L'an dernier, le long des rives du Lido de Venise, j'ai enfin eu le privilège d'une discussion fascinante avec l'historien du cinéma et spécialiste d'Ingmar Bergman, Peter Cowie, au sujet de Liv Ullmann, de Trolösa et de Saraband, le dernier film de Bergman qu'il avait, si ma mémoire ne me fait pas défaut, jugé décevant en comparaison avec Scènes de la vie conjugale.

Peter Cowie, fondateur du International Film Guide et ancien éditeur international du magazine Variety, est une sommité mondiale en matière de cinéma scandinave. Sa «biographie critique» de Bergman (Bergman: A Critical Biography), parue en 1982 et remaniée en 1992, demeure l'ouvrage de référence sur le cinéaste de Fanny et Alexandre. Cowie est en outre le commentateur attitré de l'oeuvre de Bergman pour la prestigieuse collection de DVD Criterion (Le septième sceau, Sonate d'automne, Les fraises sauvages, Le silence, etc.).

J'ai joint hier matin ce gentleman anglais qui a longtemps habité en Scandinavie avant de s'établir en Suisse.
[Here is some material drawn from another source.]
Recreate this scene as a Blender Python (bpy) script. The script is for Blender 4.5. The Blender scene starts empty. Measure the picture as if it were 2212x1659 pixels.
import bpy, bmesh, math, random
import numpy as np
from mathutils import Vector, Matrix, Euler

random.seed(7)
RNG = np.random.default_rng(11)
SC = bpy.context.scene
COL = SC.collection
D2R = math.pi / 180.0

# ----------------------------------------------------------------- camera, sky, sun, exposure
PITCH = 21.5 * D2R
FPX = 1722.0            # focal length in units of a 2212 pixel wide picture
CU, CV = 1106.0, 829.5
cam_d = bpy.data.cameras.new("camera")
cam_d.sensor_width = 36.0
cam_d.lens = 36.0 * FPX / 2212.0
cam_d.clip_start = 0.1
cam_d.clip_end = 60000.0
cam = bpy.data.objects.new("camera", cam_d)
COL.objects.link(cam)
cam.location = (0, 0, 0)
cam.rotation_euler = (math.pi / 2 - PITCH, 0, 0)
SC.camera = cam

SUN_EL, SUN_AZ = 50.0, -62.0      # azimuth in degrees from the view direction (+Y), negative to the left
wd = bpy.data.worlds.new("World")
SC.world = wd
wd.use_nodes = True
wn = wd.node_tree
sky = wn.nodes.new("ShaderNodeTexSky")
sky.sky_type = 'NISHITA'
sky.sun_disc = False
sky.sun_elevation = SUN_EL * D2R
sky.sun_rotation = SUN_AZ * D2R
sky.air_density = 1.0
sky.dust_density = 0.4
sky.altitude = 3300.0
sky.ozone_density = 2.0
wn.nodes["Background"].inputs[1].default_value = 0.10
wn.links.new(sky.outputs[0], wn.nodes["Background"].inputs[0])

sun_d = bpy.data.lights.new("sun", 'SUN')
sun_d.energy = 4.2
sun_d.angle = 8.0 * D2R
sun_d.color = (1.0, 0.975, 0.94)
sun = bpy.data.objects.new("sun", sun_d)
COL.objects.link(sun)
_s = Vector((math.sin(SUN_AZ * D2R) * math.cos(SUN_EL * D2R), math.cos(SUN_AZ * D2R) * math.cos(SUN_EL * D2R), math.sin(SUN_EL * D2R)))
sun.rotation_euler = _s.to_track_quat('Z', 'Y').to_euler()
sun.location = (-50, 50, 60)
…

Entre deux entrevues, quelques heures après avoir appris la nouvelle, il m'a parlé du Septième sceau, qui a «changé sa vie» et qui demeure selon lui le plus grand film de l'histoire du cinéma.

«Lorsque Le septième sceau a pris l'affiche en Europe et en Amérique du Nord à la fin des années 50, son impact a pu se mesurer sur toute une génération, toujours aux prises avec la dépression d'après-guerre et la crainte d'une guerre nucléaire. Walter Murch, Philip Kaufman, François Truffaut: tous ont dit avoir été transformés par le film. Pour la première fois, à mon avis, le cinéma a semblé s'élever au niveau de la littérature, de la musique et de la peinture, au rang des arts majeurs. Bergman a su trouver la formule magique pour nous parler du monde, de notre monde, en des termes philosophiques, métaphysiques et, il ne faudrait pas l'oublier, érotiques.»

Pour cela, nous lui serons toujours reconnaissant.